What’s the long-term significance?
Chevrolet didn’t just set a record, it set a precedent. By demonstrating how over 1,000 miles of range is possible without changing a bolt or byte of the factory truck, GM has raised expectations across the entire EV landscape. This could influence everything from customer behavior to EPA testing protocols.
The Silverado EV’s record also comes at a critical time: just as the federal EV tax credit is set to expire on September 30, 2025. For buyers on the fence about going electric, this milestone may serve as the confidence boost they needed.
GM’s real victory here isn’t just in numbers it’s in trust. If a truck this big can go this far, what’s stopping the rest of the industry?

Trims & Pricing (Expected):
- WT (Work Truck): Starting under $60,000
- RST First Edition: ~$96,000 with 754 hp and 785 lb-ft torque
Specs:
- EPA-estimated range: 393–450 miles (depending on trim)
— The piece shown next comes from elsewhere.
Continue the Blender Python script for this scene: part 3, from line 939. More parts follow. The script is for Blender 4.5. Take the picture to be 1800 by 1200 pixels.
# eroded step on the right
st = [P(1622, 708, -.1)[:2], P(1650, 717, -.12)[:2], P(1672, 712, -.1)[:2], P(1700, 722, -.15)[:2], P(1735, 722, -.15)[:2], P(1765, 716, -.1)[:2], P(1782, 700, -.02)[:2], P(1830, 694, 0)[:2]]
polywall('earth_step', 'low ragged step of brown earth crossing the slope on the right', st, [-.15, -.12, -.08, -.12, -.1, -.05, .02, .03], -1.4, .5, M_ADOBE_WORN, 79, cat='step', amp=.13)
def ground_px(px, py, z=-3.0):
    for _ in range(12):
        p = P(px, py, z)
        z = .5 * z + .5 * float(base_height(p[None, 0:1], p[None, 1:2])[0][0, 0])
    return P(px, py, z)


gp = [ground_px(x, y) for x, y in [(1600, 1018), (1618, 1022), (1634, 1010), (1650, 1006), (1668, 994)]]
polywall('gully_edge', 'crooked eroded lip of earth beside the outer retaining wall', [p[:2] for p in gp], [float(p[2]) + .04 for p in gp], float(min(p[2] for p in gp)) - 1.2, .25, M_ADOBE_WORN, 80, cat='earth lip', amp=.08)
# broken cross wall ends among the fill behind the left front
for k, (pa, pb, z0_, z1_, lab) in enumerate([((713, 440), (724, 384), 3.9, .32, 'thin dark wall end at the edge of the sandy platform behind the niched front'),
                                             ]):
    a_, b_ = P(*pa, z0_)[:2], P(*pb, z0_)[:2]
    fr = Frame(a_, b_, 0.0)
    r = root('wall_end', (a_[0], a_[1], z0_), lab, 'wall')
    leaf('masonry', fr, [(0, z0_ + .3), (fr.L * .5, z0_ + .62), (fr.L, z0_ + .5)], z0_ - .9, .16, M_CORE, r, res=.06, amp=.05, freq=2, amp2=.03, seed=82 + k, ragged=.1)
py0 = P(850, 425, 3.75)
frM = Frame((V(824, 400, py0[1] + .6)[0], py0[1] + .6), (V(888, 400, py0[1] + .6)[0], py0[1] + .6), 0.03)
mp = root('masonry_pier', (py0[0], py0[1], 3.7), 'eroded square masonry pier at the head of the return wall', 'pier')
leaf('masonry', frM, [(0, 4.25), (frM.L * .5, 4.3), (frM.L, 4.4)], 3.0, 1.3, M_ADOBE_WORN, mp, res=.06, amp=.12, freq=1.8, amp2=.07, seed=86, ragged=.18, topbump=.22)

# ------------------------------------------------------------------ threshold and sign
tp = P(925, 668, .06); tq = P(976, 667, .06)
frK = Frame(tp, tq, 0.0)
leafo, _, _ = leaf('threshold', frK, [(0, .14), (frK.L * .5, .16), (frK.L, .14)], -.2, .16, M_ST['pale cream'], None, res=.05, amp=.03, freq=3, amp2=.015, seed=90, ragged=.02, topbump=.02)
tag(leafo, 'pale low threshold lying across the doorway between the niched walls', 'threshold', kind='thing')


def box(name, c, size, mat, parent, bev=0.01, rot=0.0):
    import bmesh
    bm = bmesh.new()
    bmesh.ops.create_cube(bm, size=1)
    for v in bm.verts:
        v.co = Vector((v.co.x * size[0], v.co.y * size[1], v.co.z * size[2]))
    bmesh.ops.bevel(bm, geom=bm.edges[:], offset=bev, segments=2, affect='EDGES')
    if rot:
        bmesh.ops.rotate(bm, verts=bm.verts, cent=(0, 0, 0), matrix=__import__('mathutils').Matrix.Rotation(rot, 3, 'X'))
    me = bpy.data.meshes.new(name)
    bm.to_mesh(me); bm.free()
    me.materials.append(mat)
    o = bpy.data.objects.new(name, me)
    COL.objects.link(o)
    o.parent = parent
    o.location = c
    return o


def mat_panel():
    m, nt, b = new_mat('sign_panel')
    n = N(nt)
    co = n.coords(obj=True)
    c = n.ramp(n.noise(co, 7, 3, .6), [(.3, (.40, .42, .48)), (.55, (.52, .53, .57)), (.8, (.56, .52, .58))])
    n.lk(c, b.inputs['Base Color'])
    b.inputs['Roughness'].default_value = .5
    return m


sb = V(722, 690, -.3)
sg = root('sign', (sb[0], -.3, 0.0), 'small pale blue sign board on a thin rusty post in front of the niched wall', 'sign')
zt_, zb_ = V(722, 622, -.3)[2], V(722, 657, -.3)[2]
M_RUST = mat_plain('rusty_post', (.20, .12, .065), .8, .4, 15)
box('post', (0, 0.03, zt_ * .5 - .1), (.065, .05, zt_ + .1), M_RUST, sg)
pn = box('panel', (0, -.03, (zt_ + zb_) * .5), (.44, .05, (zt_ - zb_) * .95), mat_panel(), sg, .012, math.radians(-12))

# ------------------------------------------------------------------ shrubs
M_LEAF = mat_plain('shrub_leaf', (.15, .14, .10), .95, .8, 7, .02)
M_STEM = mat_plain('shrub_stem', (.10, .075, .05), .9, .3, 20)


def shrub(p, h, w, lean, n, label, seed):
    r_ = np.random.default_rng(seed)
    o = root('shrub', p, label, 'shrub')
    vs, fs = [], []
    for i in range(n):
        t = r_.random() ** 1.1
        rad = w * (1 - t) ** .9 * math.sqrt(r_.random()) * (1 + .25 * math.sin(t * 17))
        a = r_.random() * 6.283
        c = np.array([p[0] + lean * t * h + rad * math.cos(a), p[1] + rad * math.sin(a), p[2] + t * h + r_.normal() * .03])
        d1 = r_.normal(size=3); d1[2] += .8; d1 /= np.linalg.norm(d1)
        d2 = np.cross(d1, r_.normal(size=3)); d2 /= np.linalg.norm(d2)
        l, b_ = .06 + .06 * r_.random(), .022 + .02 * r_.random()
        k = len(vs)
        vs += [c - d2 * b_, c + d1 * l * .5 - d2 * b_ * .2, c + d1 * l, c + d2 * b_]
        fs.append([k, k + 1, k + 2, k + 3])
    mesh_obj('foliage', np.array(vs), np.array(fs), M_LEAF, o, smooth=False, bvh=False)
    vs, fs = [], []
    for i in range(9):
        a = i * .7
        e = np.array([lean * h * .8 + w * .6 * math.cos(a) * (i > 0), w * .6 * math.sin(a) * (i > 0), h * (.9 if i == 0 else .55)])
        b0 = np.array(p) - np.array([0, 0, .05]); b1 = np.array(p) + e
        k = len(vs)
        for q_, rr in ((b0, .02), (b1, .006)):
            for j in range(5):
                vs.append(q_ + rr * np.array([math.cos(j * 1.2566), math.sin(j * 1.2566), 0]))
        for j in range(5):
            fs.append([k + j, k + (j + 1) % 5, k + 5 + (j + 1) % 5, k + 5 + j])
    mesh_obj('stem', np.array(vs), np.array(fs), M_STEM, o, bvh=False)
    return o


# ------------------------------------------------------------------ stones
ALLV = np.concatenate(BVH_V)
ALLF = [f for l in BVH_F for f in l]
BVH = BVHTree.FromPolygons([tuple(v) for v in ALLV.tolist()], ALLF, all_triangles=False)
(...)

- Record test range: 1,059.2 miles
- Power: Up to 754 hp
- Towing Capacity: Up to 10,000 lbs (20,000 lbs with future Max Tow package)
- Payload: Up to 1,400 lbs
Efficiency Conditions Used in the Test:
- Steady speeds of 20–25 mph on public roads
- No passengers or cargo
- Max tire pressure and reduced drag techniques
- Climate control turned off
- Test conducted in optimal summer temperatures
And yes, all of this is legal, reproducible, and very real.